__PROBLEM DETAILS__. Transcribe exactly the lines from the one holding "simple('room_dark', (0.035, 0.028, 0.016), 0.9, var=0.3)" to the end of the data below, including both of those lines and no others.

__RAW DATA__.
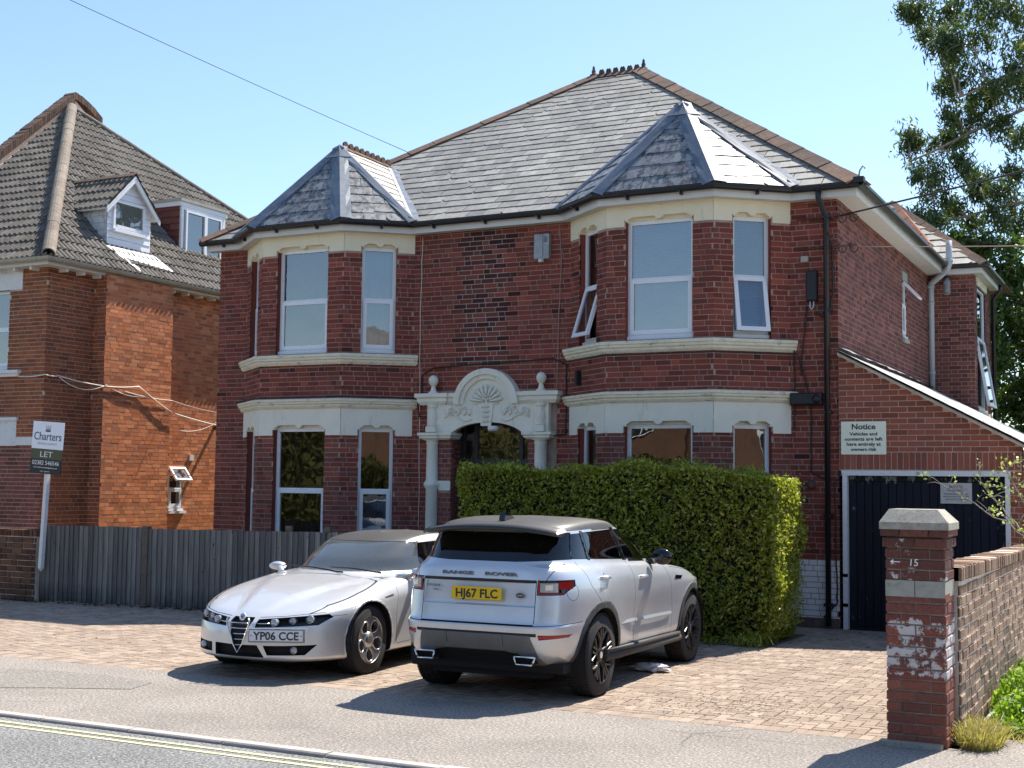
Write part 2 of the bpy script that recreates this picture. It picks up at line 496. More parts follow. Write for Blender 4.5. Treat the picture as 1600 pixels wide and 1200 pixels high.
simple('stone_paint', (0.76, 0.735, 0.62), 0.6, var=0.05, scale=4, bump=0.12, bscale=40, grime=(3.4, 0.58, (0.46, 0.43, 0.34), (3, 3, .6)))
simple('cornice_paint', (0.72, 0.67, 0.52), 0.65, var=0.08, scale=8, bump=0.3, bscale=50, grime=(7, 0.56, (0.20, 0.17, 0.13), (1, 1, 2.5)))
simple('white_paint_brick', (0.84, 0.83, 0.81), 0.7, var=0.06, scale=5, bump=0.5, bscale=25, grime=(3.5, 0.6, (0.33, 0.31, 0.29)))
simple('upvc_white', (0.80, 0.81, 0.83), 0.28, var=0.02, scale=4)
simple('white_wood', (0.70, 0.70, 0.70), 0.5, var=0.05, scale=8, grime=(9, 0.60, (0.30, 0.28, 0.26)))
simple('fascia_white', (0.66, 0.65, 0.62), 0.45, var=0.05, scale=3, grime=(3, 0.60, (0.45, 0.42, 0.36), (1, 1, 6)))
simple('soffit', (0.55, 0.53, 0.48), 0.6, var=0.05, scale=5)
simple('gutter_black', (0.012, 0.013, 0.017), 0.35, var=0.3, scale=5)
simple('gutter_grey', (0.40, 0.37, 0.31), 0.5, var=0.2, scale=6, grime=(6, 0.55, (0.22, 0.19, 0.15)))
simple('pipe_grey', (0.42, 0.44, 0.47), 0.45, var=0.06, scale=6)
simple('lead', (0.12, 0.15, 0.19), 0.55, var=0.22, scale=5, bump=0.3, bscale=12, grime=(4, 0.60, (0.26, 0.30, 0.36)), spec=0.35)
simple('cable_dark', (0.02, 0.018, 0.018), 0.6)
simple('cable_pink', (0.42, 0.26, 0.22), 0.6)
simple('cable_white', (0.72, 0.66, 0.58), 0.6)
simple('black_plastic', (0.012, 0.012, 0.014), 0.5, var=0.2)
simple('dark_void', (0.006, 0.006, 0.007), 0.9)
simple('alarm_grey', (0.34, 0.36, 0.38), 0.4, var=0.15, scale=9, grime=(8, 0.5, (0.22, 0.22, 0.22)))
simple('iron_rust', (0.10, 0.05, 0.035), 0.8, var=0.3, scale=20)
simple('concrete_cap', (0.37, 0.34, 0.28), 0.9, var=0.2, scale=14, bump=0.5, bscale=70, grime=(30, 0.5, (0.22, 0.21, 0.17)))
simple('concrete_band', (0.34, 0.34, 0.29), 0.9, var=0.15, scale=8, bump=0.4, bscale=60, grime=(12, 0.55, (0.22, 0.23, 0.18)))
simple('render_pink', (0.40, 0.34, 0.30), 0.85, var=0.1)

def slate_mat(name, stops, streak=0.0, moss=0.0, rough=0.55, spec=0.5):
    t = NT(name); r = t.rnd()
    c = t.ramp(t.white(r), stops)
    c = t.mix(1.0, c, t.ramp(t.noise(9, 5, 0.65), [(0.3, (0.74,) * 3), (0.7, (1.22,) * 3)]), 'MULTIPLY')
    c = t.mix(1.0, c, t.ramp(t.noise(1.1, 4, 0.6), [(0.3, (0.82,) * 3), (0.7, (1.15,) * 3)]), 'MULTIPLY')
    if streak:
        s = t.noise(1.0, 5, 0.7, sc3=(9, 9, 1.3))
        c = t.mix(t.math('MULTIPLY', t.ramp(s, [(0.46, (0, 0, 0)), (0.58, (1, 1, 1))]), streak), c, (0.035, 0.038, 0.042))
    li = t.noise(26, 5, 0.7)
    c = t.mix(t.math('MULTIPLY', t.ramp(li, [(0.60, (0, 0, 0)), (0.66, (1, 1, 1))]), 0.45), c, (0.50, 0.50, 0.44))
    if moss:
        m = t.noise(14, 5, 0.7)
        sep = t.new('ShaderNodeSeparateXYZ'); t.link(t.pos(), sep.inputs[0])
        hz = t.math('MULTIPLY', t.math('SUBTRACT', sep.outputs['Z'], 8.9), 1.3, clamp=True)
        c = t.mix(t.math('MULTIPLY', t.ramp(m, [(0.52, (0, 0, 0)), (0.62, (1, 1, 1))]), t.math('MULTIPLY', hz, moss)), c, (0.16, 0.12, 0.055))
    t.base(c); t.p(rough=rough, spec=spec)
    t.bump(t.noise(60, 3, 0.6), 0.35, 0.004)
slate_mat('slate_main', [(0.0, (0.22, 0.21, 0.18)), (0.5, (0.29, 0.275, 0.24)), (0.85, (0.35, 0.335, 0.29)), (1.0, (0.18, 0.175, 0.165))], moss=0.8)
slate_mat('slate_bay', [(0.0, (0.20, 0.20, 0.20)), (0.5, (0.27, 0.27, 0.265)), (1.0, (0.23, 0.235, 0.24))], streak=0.95, rough=0.46, spec=0.6)
slate_mat('concrete_tile', [(0.0, (0.115, 0.10, 0.085)), (0.5, (0.155, 0.138, 0.118)), (1.0, (0.19, 0.172, 0.148))], rough=0.85, spec=0.3)
slate_mat('ridge_clay', [(0.0, (0.105, 0.070, 0.053)), (0.5, (0.145, 0.095, 0.070)), (1.0, (0.20, 0.115, 0.08))], rough=0.85, spec=0.2)
slate_mat('ridge_red', [(0.0, (0.30, 0.12, 0.075)), (0.5, (0.36, 0.17, 0.11)), (1.0, (0.24, 0.12, 0.085))], rough=0.85, spec=0.2)
slate_mat('hip_mortar', [(0.0, (0.21, 0.175, 0.14)), (1.0, (0.26, 0.22, 0.18))], rough=0.9, spec=0.2)

def glass_mat(name, ior=1.75, tint=(0.75, 0.80, 0.80), rough=0.01, dust=0.0):
    m = bpy.data.materials.new(name); m.use_nodes = True; n = m.node_tree.nodes; l = m.node_tree.links; n.clear()
    o = n.new('ShaderNodeOutputMaterial'); mx = n.new('ShaderNodeMixShader'); fr = n.new('ShaderNodeFresnel'); fr.inputs[0].default_value = ior
    g = n.new('ShaderNodeBsdfGlossy'); g.inputs['Roughness'].default_value = rough; g.inputs['Color'].default_value = (1, 1, 1, 1)
    tr = n.new('ShaderNodeBsdfTransparent'); tr.inputs['Color'].default_value = (*tint, 1)
    no = n.new('ShaderNodeTexNoise'); no.inputs['Scale'].default_value = 2.2; no.inputs['Detail'].default_value = 1.5
    ge = n.new('ShaderNodeNewGeometry'); l.new(ge.outputs['Position'], no.inputs['Vector'])
    bu = n.new('ShaderNodeBump'); bu.inputs['Strength'].default_value = 0.12; bu.inputs['Distance'].default_value = 0.02
    l.new(no.outputs['Fac'], bu.inputs['Height']); l.new(bu.outputs[0], g.inputs['Normal'])
    l.new(fr.outputs[0], mx.inputs[0]); l.new(tr.outputs[0], mx.inputs[1]); l.new(g.outputs[0], mx.inputs[2])
    if dust:
        df = n.new('ShaderNodeBsdfDiffuse'); df.inputs[0].default_value = (.62, .70, .70, 1); m2 = n.new('ShaderNodeMixShader'); m2.inputs[0].default_value = dust
        l.new(mx.outputs[0], m2.inputs[1]); l.new(df.outputs[0], m2.inputs[2]); l.new(m2.outputs[0], o.inputs[0])
    else: l.new(mx.outputs[0], o.inputs[0])
    MATS[name] = m
glass_mat('window_glass', 2.6, (0.85, 0.9, 0.9))
glass_mat('car_glass', 1.8, (0.66, 0.72, 0.71), dust=.09)
glass_mat('car_glass_clear', 1.7, (0.50, 0.54, 0.53))
glass_mat('car_glass_dark', 1.6, (0.035, 0.038, 0.042))
glass_mat('lamp_glass', 1.5, (0.8, 0.8, 0.8))
simple('blind_sky_tint', (0.38, 0.62, 0.84), 0.7, var=0.04)  # blue stands in for the sky reflected in the panes
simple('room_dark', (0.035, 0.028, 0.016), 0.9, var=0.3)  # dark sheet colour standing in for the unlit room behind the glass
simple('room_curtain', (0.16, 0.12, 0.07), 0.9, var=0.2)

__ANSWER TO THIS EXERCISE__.
simple('room_dark', (0.035, 0.028, 0.016), 0.9, var=0.3)  # dark sheet colour standing in for the unlit room behind the glass
simple('room_curtain', (0.16, 0.12, 0.07), 0.9, var=0.2)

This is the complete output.